* [Data supplied]:
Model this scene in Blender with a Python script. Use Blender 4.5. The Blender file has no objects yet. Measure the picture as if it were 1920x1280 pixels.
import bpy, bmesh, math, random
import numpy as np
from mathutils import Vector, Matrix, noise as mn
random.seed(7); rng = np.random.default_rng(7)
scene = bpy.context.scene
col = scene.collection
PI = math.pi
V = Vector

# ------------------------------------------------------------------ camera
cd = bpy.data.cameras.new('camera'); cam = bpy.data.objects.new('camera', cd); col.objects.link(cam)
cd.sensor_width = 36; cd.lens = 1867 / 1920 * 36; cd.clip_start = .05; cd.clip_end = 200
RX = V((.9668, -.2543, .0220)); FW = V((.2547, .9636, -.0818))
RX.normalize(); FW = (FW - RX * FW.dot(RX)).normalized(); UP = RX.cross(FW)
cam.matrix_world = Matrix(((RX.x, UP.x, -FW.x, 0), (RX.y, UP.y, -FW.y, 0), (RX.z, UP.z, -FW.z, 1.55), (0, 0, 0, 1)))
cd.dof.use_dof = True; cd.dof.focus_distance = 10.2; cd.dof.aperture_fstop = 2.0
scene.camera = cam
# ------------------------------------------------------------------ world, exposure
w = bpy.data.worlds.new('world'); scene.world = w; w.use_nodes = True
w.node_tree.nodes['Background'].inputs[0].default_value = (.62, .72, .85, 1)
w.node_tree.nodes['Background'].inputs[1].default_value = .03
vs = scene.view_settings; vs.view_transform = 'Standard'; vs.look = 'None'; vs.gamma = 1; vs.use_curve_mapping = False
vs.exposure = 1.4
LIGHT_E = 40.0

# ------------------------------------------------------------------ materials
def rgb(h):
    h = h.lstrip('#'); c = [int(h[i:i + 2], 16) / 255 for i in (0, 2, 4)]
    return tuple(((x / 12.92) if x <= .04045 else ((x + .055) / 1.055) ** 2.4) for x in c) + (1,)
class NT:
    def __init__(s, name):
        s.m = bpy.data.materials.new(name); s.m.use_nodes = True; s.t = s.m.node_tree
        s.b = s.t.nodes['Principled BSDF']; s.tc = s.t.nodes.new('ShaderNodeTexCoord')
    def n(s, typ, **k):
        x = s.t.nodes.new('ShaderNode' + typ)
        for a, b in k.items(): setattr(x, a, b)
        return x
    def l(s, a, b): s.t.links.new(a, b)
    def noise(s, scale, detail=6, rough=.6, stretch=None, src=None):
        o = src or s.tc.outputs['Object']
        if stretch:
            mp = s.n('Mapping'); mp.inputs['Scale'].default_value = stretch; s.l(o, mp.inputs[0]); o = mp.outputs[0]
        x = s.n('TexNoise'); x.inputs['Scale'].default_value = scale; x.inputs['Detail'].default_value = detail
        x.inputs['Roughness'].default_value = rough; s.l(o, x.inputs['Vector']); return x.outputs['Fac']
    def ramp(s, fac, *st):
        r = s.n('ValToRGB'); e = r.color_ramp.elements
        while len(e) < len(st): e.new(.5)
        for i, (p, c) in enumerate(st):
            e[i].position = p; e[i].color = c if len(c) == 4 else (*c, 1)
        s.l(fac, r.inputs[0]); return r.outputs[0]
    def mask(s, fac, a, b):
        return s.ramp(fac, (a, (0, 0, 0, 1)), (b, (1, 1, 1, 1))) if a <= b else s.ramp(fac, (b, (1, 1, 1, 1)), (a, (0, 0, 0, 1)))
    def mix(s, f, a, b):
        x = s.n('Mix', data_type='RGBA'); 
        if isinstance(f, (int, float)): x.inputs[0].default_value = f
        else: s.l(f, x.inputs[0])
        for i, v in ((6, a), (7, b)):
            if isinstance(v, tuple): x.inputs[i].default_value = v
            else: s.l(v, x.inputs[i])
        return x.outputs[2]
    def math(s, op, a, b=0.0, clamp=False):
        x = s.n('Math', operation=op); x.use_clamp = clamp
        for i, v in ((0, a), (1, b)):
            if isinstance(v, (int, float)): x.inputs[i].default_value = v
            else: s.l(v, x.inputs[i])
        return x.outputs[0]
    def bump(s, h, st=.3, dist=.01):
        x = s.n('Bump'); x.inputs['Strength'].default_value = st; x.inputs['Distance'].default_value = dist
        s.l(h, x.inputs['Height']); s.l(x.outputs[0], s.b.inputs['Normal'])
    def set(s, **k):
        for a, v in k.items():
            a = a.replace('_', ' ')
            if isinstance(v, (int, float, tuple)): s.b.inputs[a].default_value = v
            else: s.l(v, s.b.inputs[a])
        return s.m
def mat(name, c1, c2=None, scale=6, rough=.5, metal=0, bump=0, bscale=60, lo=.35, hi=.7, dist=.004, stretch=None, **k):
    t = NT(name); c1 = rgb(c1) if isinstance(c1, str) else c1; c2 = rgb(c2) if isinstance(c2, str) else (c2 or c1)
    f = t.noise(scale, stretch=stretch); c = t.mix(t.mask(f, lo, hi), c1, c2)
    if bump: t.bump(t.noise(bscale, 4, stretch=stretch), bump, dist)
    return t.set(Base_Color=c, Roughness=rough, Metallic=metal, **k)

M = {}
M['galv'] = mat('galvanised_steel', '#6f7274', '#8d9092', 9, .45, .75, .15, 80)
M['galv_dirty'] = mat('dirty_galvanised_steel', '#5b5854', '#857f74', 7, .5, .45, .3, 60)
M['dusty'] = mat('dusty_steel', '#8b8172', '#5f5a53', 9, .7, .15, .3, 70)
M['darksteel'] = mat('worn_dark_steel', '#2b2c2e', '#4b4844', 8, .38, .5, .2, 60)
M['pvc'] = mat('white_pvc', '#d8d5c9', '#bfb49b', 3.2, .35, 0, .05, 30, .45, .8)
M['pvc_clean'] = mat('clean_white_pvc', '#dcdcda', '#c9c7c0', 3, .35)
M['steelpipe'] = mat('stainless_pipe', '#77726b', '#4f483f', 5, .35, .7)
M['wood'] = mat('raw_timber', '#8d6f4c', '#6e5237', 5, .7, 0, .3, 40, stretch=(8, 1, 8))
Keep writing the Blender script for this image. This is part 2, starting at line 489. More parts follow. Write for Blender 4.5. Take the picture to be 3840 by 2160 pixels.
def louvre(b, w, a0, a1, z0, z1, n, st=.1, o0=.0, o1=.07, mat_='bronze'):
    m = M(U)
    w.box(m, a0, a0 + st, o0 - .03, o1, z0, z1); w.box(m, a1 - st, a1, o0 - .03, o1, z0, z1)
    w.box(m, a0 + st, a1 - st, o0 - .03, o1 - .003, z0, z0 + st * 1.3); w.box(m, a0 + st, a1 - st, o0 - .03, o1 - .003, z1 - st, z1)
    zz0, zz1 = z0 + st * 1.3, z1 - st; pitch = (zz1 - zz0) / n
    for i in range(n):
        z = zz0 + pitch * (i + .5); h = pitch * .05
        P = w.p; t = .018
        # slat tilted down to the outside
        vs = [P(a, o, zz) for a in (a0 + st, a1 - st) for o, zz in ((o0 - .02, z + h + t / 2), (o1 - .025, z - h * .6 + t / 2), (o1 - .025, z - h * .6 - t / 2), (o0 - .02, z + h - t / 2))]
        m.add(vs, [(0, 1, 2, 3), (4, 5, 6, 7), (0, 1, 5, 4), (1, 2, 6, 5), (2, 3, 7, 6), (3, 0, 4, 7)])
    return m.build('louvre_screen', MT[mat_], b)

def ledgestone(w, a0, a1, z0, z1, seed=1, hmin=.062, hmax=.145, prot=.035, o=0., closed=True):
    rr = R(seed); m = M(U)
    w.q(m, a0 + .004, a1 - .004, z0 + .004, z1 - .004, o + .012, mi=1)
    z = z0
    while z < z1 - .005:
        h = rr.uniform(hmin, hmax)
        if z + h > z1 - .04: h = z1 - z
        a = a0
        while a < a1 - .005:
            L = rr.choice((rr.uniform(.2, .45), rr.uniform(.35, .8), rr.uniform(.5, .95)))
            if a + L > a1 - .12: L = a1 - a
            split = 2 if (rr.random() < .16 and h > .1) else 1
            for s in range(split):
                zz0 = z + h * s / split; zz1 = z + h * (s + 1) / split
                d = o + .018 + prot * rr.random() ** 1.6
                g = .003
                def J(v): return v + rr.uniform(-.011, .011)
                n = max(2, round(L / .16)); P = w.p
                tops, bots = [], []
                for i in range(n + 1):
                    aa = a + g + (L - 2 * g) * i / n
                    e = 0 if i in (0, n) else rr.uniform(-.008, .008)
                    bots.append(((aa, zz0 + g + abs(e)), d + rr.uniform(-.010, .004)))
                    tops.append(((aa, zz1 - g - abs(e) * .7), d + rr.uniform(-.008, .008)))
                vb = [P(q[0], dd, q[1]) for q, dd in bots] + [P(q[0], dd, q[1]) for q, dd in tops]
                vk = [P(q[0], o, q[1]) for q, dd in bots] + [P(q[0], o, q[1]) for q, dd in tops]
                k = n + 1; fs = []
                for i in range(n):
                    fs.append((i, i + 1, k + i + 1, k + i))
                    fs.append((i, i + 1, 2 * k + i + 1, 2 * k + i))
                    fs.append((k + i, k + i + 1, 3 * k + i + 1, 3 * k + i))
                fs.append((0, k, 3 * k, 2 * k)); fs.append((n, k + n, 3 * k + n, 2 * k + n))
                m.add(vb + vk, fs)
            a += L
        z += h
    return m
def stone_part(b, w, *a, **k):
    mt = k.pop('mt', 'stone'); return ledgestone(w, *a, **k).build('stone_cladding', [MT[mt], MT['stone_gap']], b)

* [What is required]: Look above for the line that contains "Keep writing the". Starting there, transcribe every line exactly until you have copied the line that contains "return m.build('louvre_screen', MT[mat_], b)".

* [Output for this exercise]:
Keep writing the Blender script for this image. This is part 2, starting at line 489. More parts follow. Write for Blender 4.5. Take the picture to be 3840 by 2160 pixels.
def louvre(b, w, a0, a1, z0, z1, n, st=.1, o0=.0, o1=.07, mat_='bronze'):
    m = M(U)
    w.box(m, a0, a0 + st, o0 - .03, o1, z0, z1); w.box(m, a1 - st, a1, o0 - .03, o1, z0, z1)
    w.box(m, a0 + st, a1 - st, o0 - .03, o1 - .003, z0, z0 + st * 1.3); w.box(m, a0 + st, a1 - st, o0 - .03, o1 - .003, z1 - st, z1)
    zz0, zz1 = z0 + st * 1.3, z1 - st; pitch = (zz1 - zz0) / n
    for i in range(n):
        z = zz0 + pitch * (i + .5); h = pitch * .05
        P = w.p; t = .018
        # slat tilted down to the outside
        vs = [P(a, o, zz) for a in (a0 + st, a1 - st) for o, zz in ((o0 - .02, z + h + t / 2), (o1 - .025, z - h * .6 + t / 2), (o1 - .025, z - h * .6 - t / 2), (o0 - .02, z + h - t / 2))]
        m.add(vs, [(0, 1, 2, 3), (4, 5, 6, 7), (0, 1, 5, 4), (1, 2, 6, 5), (2, 3, 7, 6), (3, 0, 4, 7)])
    return m.build('louvre_screen', MT[mat_], b)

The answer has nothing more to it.